Post Of The Week – Saturday 2nd December, 2017

1) All In The Mind

Two good things from All In The Mind this week. Firstly, there was a report on a scheme to make the films of the lives of people with dementia. Enabling them to preserve episodic memory in this way reduces anxiety and preserves a sense of self. Secondly, there is an interview with John Bargh. His work looks at unconscious processing and its effect on the decisions we make. That takes us into the issue of free will and Lebet’s research into brain processes which precede conscious decisions. If you listen to the podcast version, you can also heat John Bargh talk about the replication crisis.

 

2) Caregiver-Infant Interaction

We’ve been interested in Year 1 this week in caregiver-infant interaction, specifically the ideas of reciprocity and interactional synchrony. We have understood that interaction in terms of behaviour, for example in the still face experiment. This research goes beyond that, using EEG to analyse the brain activity of parents and infants as they interact and looking in particular at the effect of making eye contact. Remarkable neural synchronisation is achieved.

 

3) Mysteries Of Sleep

These programmes look interesting and will be broadcast over the next three weeks.

 

4) The Social Psychology Of Crowds

Here is Clifford Stott’s inaugural lecture at Keele University.
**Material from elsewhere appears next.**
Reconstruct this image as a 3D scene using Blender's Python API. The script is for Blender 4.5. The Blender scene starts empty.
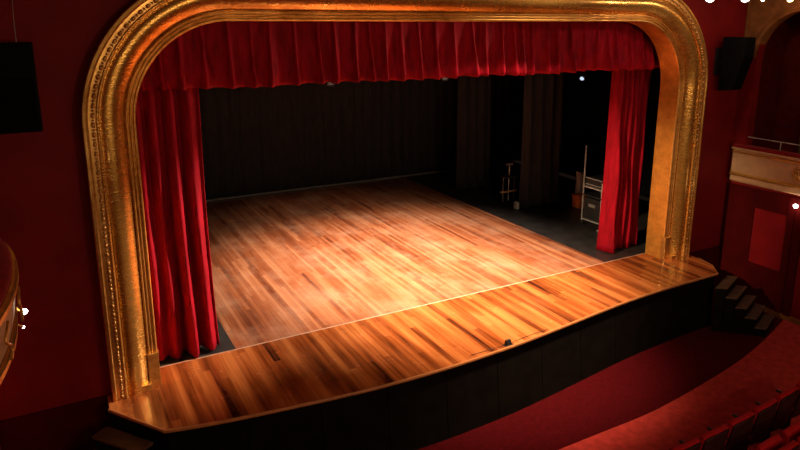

He talks a bit about the influence of Milgram and Zimbardo and also about the concept of social identity.

 

5) Ads For Alcohol

When we looked at social change in Year 1, we looked at the problem of evidence. Because it is not possible to carry out experiments where one country is assigned to one condition and one to another, it is not possible to show that changes in regulations in, for example, tobacco advertising cause reductions in smoking. A similar argument about alcohol advertising is discussed here. The executive director of the industry body for breweries in Australia says that ” these relationships, and links, and associations [between advertising and consumption of alcohol] that you will hear about do not represent a causal relationship”.  Health campaigners want to restrict alcohol advertising and in particular the sponsorship of sport events.

 

6) Duration Of Long Term Memory

We study this in our Year 1 course, looking at how, for example, memories of school classmates persist into old age. This article looks more specifically at how childhood memories fade and in particular at how cultures differ in how early children develop memories.